Salientou que a acusação sofrida foi objeto da Ação Penal que tramitou na 7ª Vara Criminal de Natal, com sentença transitada em julgado em 27 de janeiro de 2017, na qual foi absolvido. Por tais razões, requereu a procedência dos pedidos para condenar o Estado ao pagamento de danos sofridos.
Recurso
Na primeira instância, ele obteve a condenação do Estado do Rio Grande do Norte para que lhe pague o valor de R$ 50 mil, título de indenização por danos morais. O Estado recorreu alegando que não houve desacerto da autoridade policial, nem excesso, ao prender em flagrante todos os indivíduos encontrados no mesmo veículo onde se encontrava o objeto roubado.
Reforçou que “não remanesce motivação para condenar o Estado a beneficiar o autor com uma compensação pecuniária, vez que não se vislumbra a ocorrência de uma prisão ilegal, de uma denúncia temerária e de um processamento injusto”.
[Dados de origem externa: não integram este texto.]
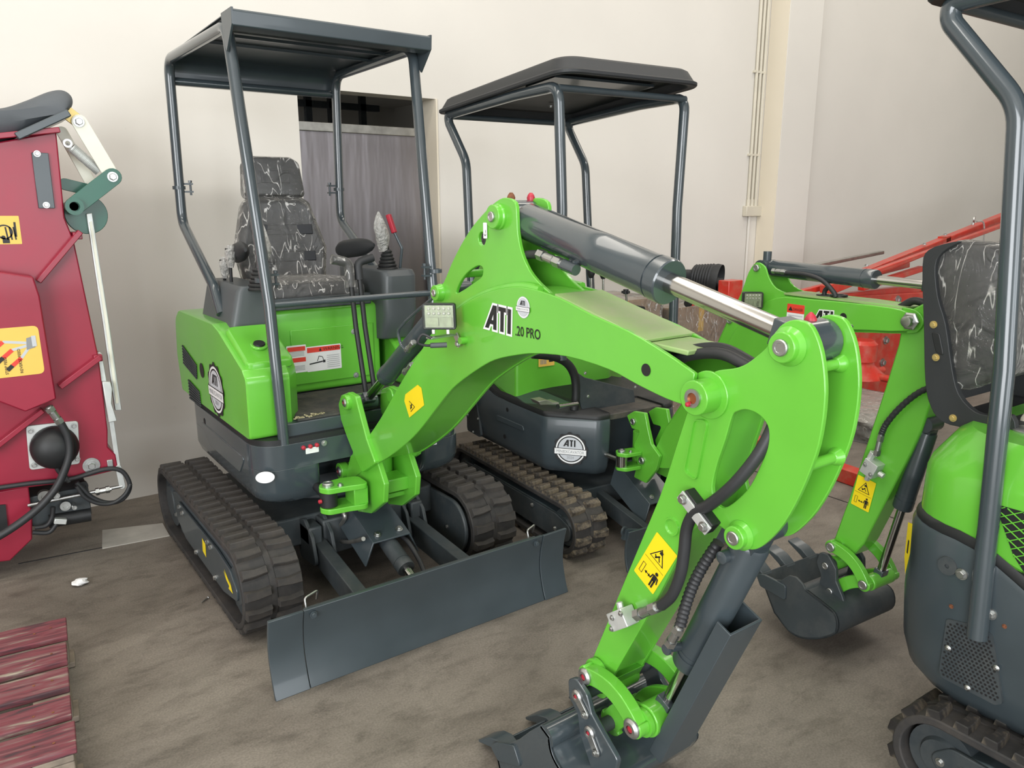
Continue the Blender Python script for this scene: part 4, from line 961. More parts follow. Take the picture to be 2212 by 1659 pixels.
c = A.P(756, 868, x=-0.10); capped_pin((-0.122, c.y, c.z), (-1, 0, 0), bracket, 0.6)
# boom box: outline of the near face
top_edge = [(757, 985), (787, 954), (821, 905), (858, 840), (893, 782), (925, 735), (960, 692), (1000, 658), (1045, 634), (1095, 621), (1140, 622), (1206, 643), (1280, 681), (1358, 716), (1440, 765), (1500, 807)]
bot_edge = [(1490, 879), (1440, 862), (1376, 831), (1314, 798), (1228, 771), (1159, 764), (1117, 767), (1070, 777), (1034, 796), (987, 830), (959, 860), (905, 930), (868, 966), (828, 994), (790, 1012), (762, 1034), (745, 1034)]
te = spline(A.YZ(top_edge, -XB), 3); be = spline(A.YZ(bot_edge, -XB), 3)
foot = A.P(743, 1016, x=-XB); piv = A.P(1517, 856, x=-XB)
PV = Vector((0, piv.y, piv.z)); FT = Vector((0, foot.y, foot.z))
oy = te + be
m = MB()
m.prism(oy, 'x', -XB, -XB+0.012); m.prism(oy, 'x', XB-0.012, XB)
n = min(len(te), len(be)); 
tx = te[6:-6]
m.loft([[(-XB+0.006, p.x, p.y-0.004), (XB-0.006, p.x, p.y-0.004), (XB-0.006, p.x+0.0, p.y-0.014), (-XB+0.006, p.x, p.y-0.014)] for p in tx])
bx = be[5:-9]
m.loft([[(-XB+0.006, p.x, p.y+0.004), (XB-0.006, p.x, p.y+0.004), (XB-0.006, p.x, p.y+0.014), (-XB+0.006, p.x, p.y+0.014)] for p in bx])
for sx in (-1, 1):
    m.cyl((sx*(XB+0.028), PV.y, PV.z), (sx*0.064, PV.y, PV.z), 0.037, seg=32)
    m.cyl((sx*(XB+0.022), FT.y, FT.z), (sx*(XB-0.012), FT.y, FT.z), 0.036, seg=28)
m.cyl((-XB, FT.y, FT.z), (XB, FT.y, FT.z), 0.032, seg=24)
boom = m.obj('boom', 'green', RA, bevel=0.002, ang=32)
# dusty top plate along the straight part, and the lower cover in front of it
t0, t1 = A.P(1196, 637, x=-XB), A.P(1393, 737, x=-XB)
m = MB(); d = (t1-t0).normalized(); u = Vector((0, -d.z, d.y)); u = u if u.z > 0 else -u
m.loft([[t-u*0.004+Vector((x-(-XB), 0, 0)) for x in (-XB+0.004, XB-0.004)] + [t+u*0.003+Vector((x+XB, 0, 0)) for x in (XB-0.004, -XB+0.004)] for t in (t0, t1)])
m.obj('top_plate', 'green_dusty', boom, bevel=0.001)
t2 = A.P(1470, 775, x=-XB); e0 = t1-u*0.016; e1 = t2+u*0.004
m = MB(); m.loft([[t+u*a+Vector((x+XB, 0, 0)) for x, a in ((-XB+0.02, 0), (XB-0.02, 0), (XB-0.02, 0.012), (-XB+0.02, 0.012))] for t in (e0, e1)]); m.obj('front_plate', 'green_dusty', boom, bevel=0.003)
# gusset plates with the high boss
gl = [(1091, 427), (1112, 437), (1116, 470), (1118, 505), (1126, 545), (1142, 583), (1165, 612), (1190, 635), (1200, 648), (1130, 640), (1060, 645), (1010, 665), (975, 690), (950, 700), (936, 672), (937, 640), (946, 618), (958, 610), (975, 570), (995, 530), (1020, 490), (1050, 455), (1072, 435)]
g = spline(A.YZ(gl, -XG), 3, True)
h1 = circle(A.YZ([(1041, 516)], -XG)[0], 0.0195, 20)
h2 = spline(A.YZ([(985, 633), (993, 610), (1010, 588), (1032, 574), (1043, 580), (1040, 598), (1022, 612), (1000, 627)], -XG), 4, True)
bt, pm = A.P(1078, 468, x=-XG), A.P(952, 632, x=-XG)
BT, PM = Vector((0, bt.y, bt.z)), Vector((0, pm.y, pm.z))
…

Destacou que “a mera absolvição criminal, quando evidente que não houve qualquer excesso ou abuso no exercício do jus persequendi, não faz surgir o dever de indenizar.” Além do mais, criticou o valor indenizatório fixado, por considerá-lo excessivo.
Decisão
Para o desembargador Vivaldo Pinheiro, ficou claro que o autor foi preso por crime que não cometeu, permanecendo encarcerado pelo período de 3 meses e 25 dias, quando foi absolvido no julgamento da respectiva ação penal.
Ao analisar os autos, ele concluiu que o Estado não tem razão, diante dos detalhes descritos no processo. Isso porque, segundo ele, ficou nítida a ilegalidade na manutenção da prisão do autor por intervalo de tempo consideravelmente longo, em se tratando de pessoa inocente.
Entretanto, o relator esclareceu que, logicamente, o fato de o autor estar na companhia dos verdadeiros autores do crime, em veículo no qual se encontrava a arma usada para constranger a vítima e o objeto roubado retrata que os policiais agiram de acordo com os comandos legais ao prendê-lo em flagrante, pois havia indícios de materialidade e autoria naquela ocasião.
Contudo, explicou que, realizada toda a persecução penal, o autor permaneceu preso por largo período de tempo, mesmo sendo inocente, fator mais que suficiente para caracterizar o dano moral sofrido. Logo, concluiu que, desde o início, havia evidências da inocência do autor, condição essa que deveria ter sido considerada e melhor investigada pelos responsáveis.
“Desse modo, o autor teve sua liberdade tolhida ilegalmente, permanecendo preso por quase 4 meses, o que por si só revela ofensa à sua dignidade, à sua honra perante a sociedade e danos de ordem moral, diante da angústia, sofrimento, revolta e tristeza inevitavelmente experimentados, ao ter sua liberdade sacrificada injustamente”, finalizou o desembargador Vivaldo Pinheiro em seu voto.